Dans le même genre de film, on trouvait par exemple "Photo de Famille" (de Cécilia Rouad) ou encore "Fête de Famille" (de Cédric Kahn) plus explicites dans leurs dialogues, et plus fournis au niveau du développement des personnages, bien que ce "Je Voudrais que Quelqu’un m’Attende Quelque Part" choisisse d’emblée un chemin plus intimiste, discret que ces derniers. Malheureusement, le film d’Arnaud Viard divague la majorité de son temps, et ne propose que peu de face-à-face consistants entre ses personnages et leurs frustrations personnelles, lequel baigne en plus toujours dans les mêmes eaux. Ainsi, malgré la beauté et la pudeur de ses individus, et le jeu touchant de ses acteurs, ce portrait (trop) sensible d’une famille ordinaire ne parvient jamais à briser la glace, ni à rayonner, et ainsi à offrir à ses segments le brin de soleil qu’ils méritent tant (même s’il est suggéré).

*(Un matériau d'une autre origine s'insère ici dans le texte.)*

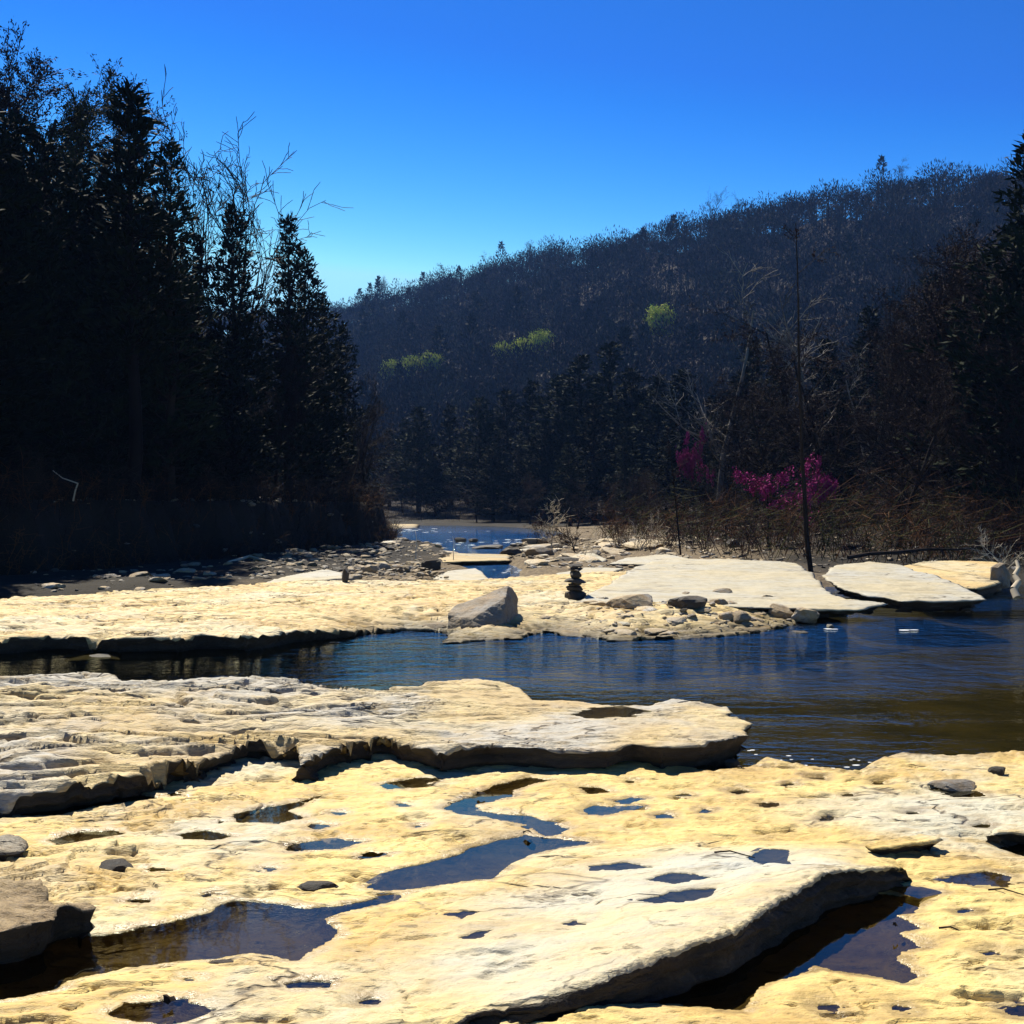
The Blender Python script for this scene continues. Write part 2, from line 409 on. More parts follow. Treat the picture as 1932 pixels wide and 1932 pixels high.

Avec son adaptation, Arnaud Viard nous livre des émotions enfuies sans leur permettre de faire surface outre que par le drame. On aurait ainsi préférés plus de mots, et donc plus de temps. Frustrés à notre tour, on ressort de ce film le cœur lourd, non pas par ses propos, mais son ambiance. En effet, on peut enfin respirer. Qu’à cela ne tienne, "Je Voudrais que Quelqu’un m’Attende Quelque Part" parvient à nous toucher dans les grandes lignes, et à refléter les travers et aléas de la vie qui nous échappent, mais que l’on tente de combattre, tant bien que mal, afin d’en ressortir plus forts.